Print the listing that follows, character for character.

Begin

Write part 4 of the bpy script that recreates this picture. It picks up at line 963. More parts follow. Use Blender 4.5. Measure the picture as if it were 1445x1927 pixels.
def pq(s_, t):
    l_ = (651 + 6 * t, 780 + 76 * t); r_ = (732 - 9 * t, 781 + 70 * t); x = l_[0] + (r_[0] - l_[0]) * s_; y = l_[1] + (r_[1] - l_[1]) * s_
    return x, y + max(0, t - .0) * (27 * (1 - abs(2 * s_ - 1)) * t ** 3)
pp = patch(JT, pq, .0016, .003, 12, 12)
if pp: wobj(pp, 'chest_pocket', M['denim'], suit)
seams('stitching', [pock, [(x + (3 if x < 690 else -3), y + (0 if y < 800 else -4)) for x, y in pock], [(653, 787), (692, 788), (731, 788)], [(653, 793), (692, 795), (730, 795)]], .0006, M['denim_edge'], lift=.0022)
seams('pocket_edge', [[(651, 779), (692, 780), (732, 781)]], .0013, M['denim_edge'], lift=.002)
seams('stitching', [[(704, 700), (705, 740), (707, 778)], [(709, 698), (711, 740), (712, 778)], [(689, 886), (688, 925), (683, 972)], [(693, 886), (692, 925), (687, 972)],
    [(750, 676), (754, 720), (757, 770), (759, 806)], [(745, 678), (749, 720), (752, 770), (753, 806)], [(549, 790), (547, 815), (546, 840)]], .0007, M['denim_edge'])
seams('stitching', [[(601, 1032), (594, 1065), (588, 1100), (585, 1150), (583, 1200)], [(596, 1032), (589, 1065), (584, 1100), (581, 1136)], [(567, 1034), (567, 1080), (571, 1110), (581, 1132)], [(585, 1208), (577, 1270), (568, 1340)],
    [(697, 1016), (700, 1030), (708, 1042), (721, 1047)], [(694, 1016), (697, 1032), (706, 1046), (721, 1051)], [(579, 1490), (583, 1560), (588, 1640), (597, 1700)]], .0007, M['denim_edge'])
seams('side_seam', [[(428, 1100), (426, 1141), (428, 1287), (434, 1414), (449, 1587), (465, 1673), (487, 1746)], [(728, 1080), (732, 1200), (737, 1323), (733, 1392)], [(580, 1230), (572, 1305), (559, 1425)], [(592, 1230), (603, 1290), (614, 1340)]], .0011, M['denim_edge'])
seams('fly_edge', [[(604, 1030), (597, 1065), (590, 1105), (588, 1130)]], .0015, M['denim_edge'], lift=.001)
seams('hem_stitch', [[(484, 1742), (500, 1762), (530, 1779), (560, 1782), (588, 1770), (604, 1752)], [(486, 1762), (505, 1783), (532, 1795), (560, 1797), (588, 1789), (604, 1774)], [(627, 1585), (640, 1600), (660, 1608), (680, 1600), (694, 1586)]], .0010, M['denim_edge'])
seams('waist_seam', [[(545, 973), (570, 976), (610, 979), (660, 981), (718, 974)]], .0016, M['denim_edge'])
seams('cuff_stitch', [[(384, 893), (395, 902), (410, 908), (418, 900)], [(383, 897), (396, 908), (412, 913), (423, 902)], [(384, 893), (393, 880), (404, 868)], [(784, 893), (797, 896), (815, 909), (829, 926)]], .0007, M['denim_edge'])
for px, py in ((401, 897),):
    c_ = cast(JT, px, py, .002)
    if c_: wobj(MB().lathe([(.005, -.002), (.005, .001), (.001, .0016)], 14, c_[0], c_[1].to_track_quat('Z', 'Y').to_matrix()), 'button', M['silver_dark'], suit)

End

RESULT FOR THIS EXERCISE =
Write part 4 of the bpy script that recreates this picture. It picks up at line 963. More parts follow. Use Blender 4.5. Measure the picture as if it were 1445x1927 pixels.
def pq(s_, t):
    l_ = (651 + 6 * t, 780 + 76 * t); r_ = (732 - 9 * t, 781 + 70 * t); x = l_[0] + (r_[0] - l_[0]) * s_; y = l_[1] + (r_[1] - l_[1]) * s_
    return x, y + max(0, t - .0) * (27 * (1 - abs(2 * s_ - 1)) * t ** 3)
pp = patch(JT, pq, .0016, .003, 12, 12)
if pp: wobj(pp, 'chest_pocket', M['denim'], suit)
seams('stitching', [pock, [(x + (3 if x < 690 else -3), y + (0 if y < 800 else -4)) for x, y in pock], [(653, 787), (692, 788), (731, 788)], [(653, 793), (692, 795), (730, 795)]], .0006, M['denim_edge'], lift=.0022)
seams('pocket_edge', [[(651, 779), (692, 780), (732, 781)]], .0013, M['denim_edge'], lift=.002)
seams('stitching', [[(704, 700), (705, 740), (707, 778)], [(709, 698), (711, 740), (712, 778)], [(689, 886), (688, 925), (683, 972)], [(693, 886), (692, 925), (687, 972)],
    [(750, 676), (754, 720), (757, 770), (759, 806)], [(745, 678), (749, 720), (752, 770), (753, 806)], [(549, 790), (547, 815), (546, 840)]], .0007, M['denim_edge'])
seams('stitching', [[(601, 1032), (594, 1065), (588, 1100), (585, 1150), (583, 1200)], [(596, 1032), (589, 1065), (584, 1100), (581, 1136)], [(567, 1034), (567, 1080), (571, 1110), (581, 1132)], [(585, 1208), (577, 1270), (568, 1340)],
    [(697, 1016), (700, 1030), (708, 1042), (721, 1047)], [(694, 1016), (697, 1032), (706, 1046), (721, 1051)], [(579, 1490), (583, 1560), (588, 1640), (597, 1700)]], .0007, M['denim_edge'])
seams('side_seam', [[(428, 1100), (426, 1141), (428, 1287), (434, 1414), (449, 1587), (465, 1673), (487, 1746)], [(728, 1080), (732, 1200), (737, 1323), (733, 1392)], [(580, 1230), (572, 1305), (559, 1425)], [(592, 1230), (603, 1290), (614, 1340)]], .0011, M['denim_edge'])
seams('fly_edge', [[(604, 1030), (597, 1065), (590, 1105), (588, 1130)]], .0015, M['denim_edge'], lift=.001)
seams('hem_stitch', [[(484, 1742), (500, 1762), (530, 1779), (560, 1782), (588, 1770), (604, 1752)], [(486, 1762), (505, 1783), (532, 1795), (560, 1797), (588, 1789), (604, 1774)], [(627, 1585), (640, 1600), (660, 1608), (680, 1600), (694, 1586)]], .0010, M['denim_edge'])
seams('waist_seam', [[(545, 973), (570, 976), (610, 979), (660, 981), (718, 974)]], .0016, M['denim_edge'])
seams('cuff_stitch', [[(384, 893), (395, 902), (410, 908), (418, 900)], [(383, 897), (396, 908), (412, 913), (423, 902)], [(384, 893), (393, 880), (404, 868)], [(784, 893), (797, 896), (815, 909), (829, 926)]], .0007, M['denim_edge'])
for px, py in ((401, 897),):
    c_ = cast(JT, px, py, .002)
    if c_: wobj(MB().lathe([(.005, -.002), (.005, .001), (.001, .0016)], 14, c_[0], c_[1].to_track_quat('Z', 'Y').to_matrix()), 'button', M['silver_dark'], suit)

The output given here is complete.